» DATASET CONTENT:
----------

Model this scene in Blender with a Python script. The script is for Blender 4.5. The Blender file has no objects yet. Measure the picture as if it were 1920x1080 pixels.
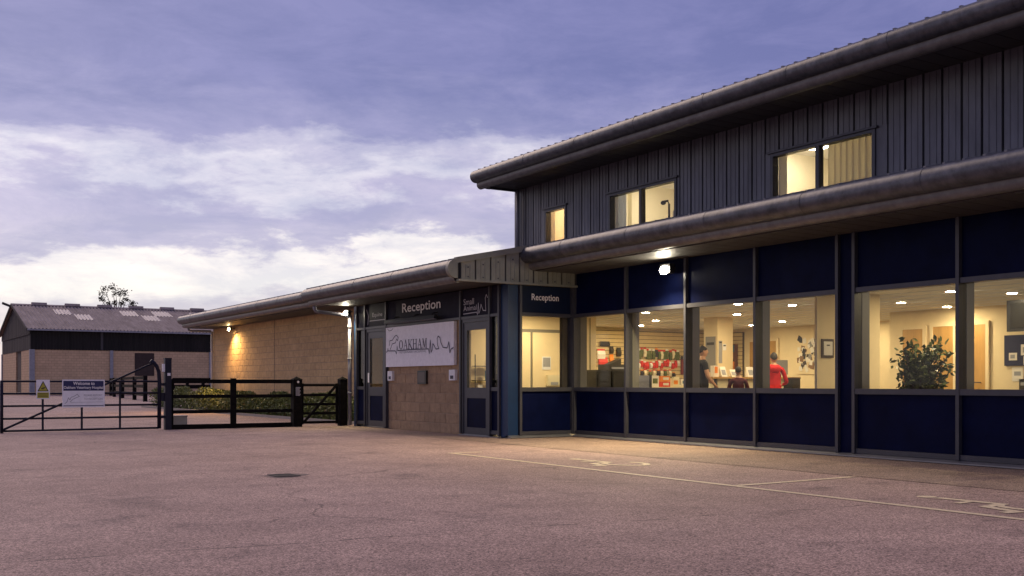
import bpy, bmesh, math, random
from mathutils import Vector, Matrix
random.seed(7)
R = math.radians
scene = bpy.context.scene
COL = scene.collection

# ------------------------------------------------------------------ camera
# world axes: X runs into the building, Y runs along the facade away from the camera, Z up (metres)
cam_d = bpy.data.cameras.new('camera')
cam = bpy.data.objects.new('camera', cam_d); COL.objects.link(cam)
cam.location = (0, 0, 1.0)
cam.rotation_euler = (R(90), 0, -0.559)
cam_d.sensor_width = 36.0
cam_d.lens = 37.5
cam_d.shift_y = 178.9 / 1920
cam_d.clip_start = 0.1
cam_d.clip_end = 3000
scene.camera = cam

# ------------------------------------------------------------------ sky, sun, exposure
SUN_EL, SUN_AZ = R(36), R(-8)          # azimuth measured from +Y towards +X
world = bpy.data.worlds.new('World'); scene.world = world; world.use_nodes = True
wt = world.node_tree; wt.nodes.clear()
def wn(t, **kw):
    n = wt.nodes.new(t)
    for k, v in kw.items(): setattr(n, k, v)
    return n
def wl(a, b): wt.links.new(a, b)
w_out = wn('ShaderNodeOutputWorld')
w_add = wn('ShaderNodeAddShader')
w_sky = wn('ShaderNodeTexSky', sky_type='NISHITA', sun_disc=False)
w_sky.sun_elevation = SUN_EL; w_sky.sun_rotation = SUN_AZ
w_bg1 = wn('ShaderNodeBackground'); w_bg1.inputs['Strength'].default_value = 0.02
wl(w_sky.outputs['Color'], w_bg1.inputs['Color'])
tc = wn('ShaderNodeTexCoord')
sep = wn('ShaderNodeSeparateXYZ'); wl(tc.outputs['Generated'], sep.inputs[0])
def wmath(op, a, b=None):
    n = wn('ShaderNodeMath', operation=op)
    for i, v in enumerate((a, b)):
        if v is None: continue
        if isinstance(v, (int, float)): n.inputs[i].default_value = v
        else: wl(v, n.inputs[i])
    return n.outputs[0]
# cloud sheet: the view direction cast on to a flat layer, so that the cloud bands close up towards the horizon
def mapped(scale, loc=(0, 0, 0)):
    mp = wn('ShaderNodeMapping'); mp.inputs['Scale'].default_value = scale; mp.inputs['Location'].default_value = loc
    wl(tc.outputs['Generated'], mp.inputs['Vector']); return mp.outputs[0]
def noise(vec, scale, detail, rough, dist=0.0):
    n = wn('ShaderNodeTexNoise'); n.inputs['Scale'].default_value = scale; n.inputs['Detail'].default_value = detail
    n.inputs['Roughness'].default_value = rough; n.inputs['Distortion'].default_value = dist
    wl(vec, n.inputs['Vector']); return n.outputs['Fac']
n_big = noise(mapped((1, 1, 4.0), (3.1, 0.4, 0.2)), 2.6, 5, 0.55, 0.3)
n_fin = noise(mapped((1, 1, 3.0), (0.7, 2.2, 1.2)), 9.0, 10, 0.62, 0.15)
elev = sep.outputs['Z']
warp = wmath('ADD', wmath('MULTIPLY', wmath('SUBTRACT', n_big, 0.5), 0.075), wmath('MULTIPLY', wmath('SUBTRACT', n_fin, 0.5), 0.13))
tt = wmath('ADD', elev, warp)
ramp = wn('ShaderNodeValToRGB'); wl(tt, ramp.inputs['Fac'])
cr = ramp.color_ramp; cr.interpolation = 'EASE'
stops = [(0.00, (0.62, 0.54, 0.58)), (0.055, (0.64, 0.58, 0.66)), (0.080, (0.94, 0.87, 0.83)), (0.122, (0.92, 0.84, 0.82)),
         (0.140, (0.46, 0.41, 0.58)), (0.162, (0.44, 0.39, 0.58)), (0.186, (0.70, 0.65, 0.745)), (0.205, (0.50, 0.46, 0.62)),
         (0.226, (0.275, 0.25, 0.47)), (0.28, (0.180, 0.168, 0.395)), (0.40, (0.160, 0.152, 0.375)), (1.0, (0.20, 0.185, 0.37))]
while len(cr.elements) < len(stops): cr.elements.new(0.5)
for e, (p, c) in zip(cr.elements, stops): e.position = p; e.color = (*c, 1)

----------

» WHAT THE EXERCISE ASKS:
Set out every line from the material that contains the string "scene".

» RESULT BELOW:
Model this scene in Blender with a Python script. The script is for Blender 4.5. The Blender file has no objects yet. Measure the picture as if it were 1920x1080 pixels.
scene = bpy.context.scene
COL = scene.collection
scene.camera = cam
world = bpy.data.worlds.new('World'); scene.world = world; world.use_nodes = True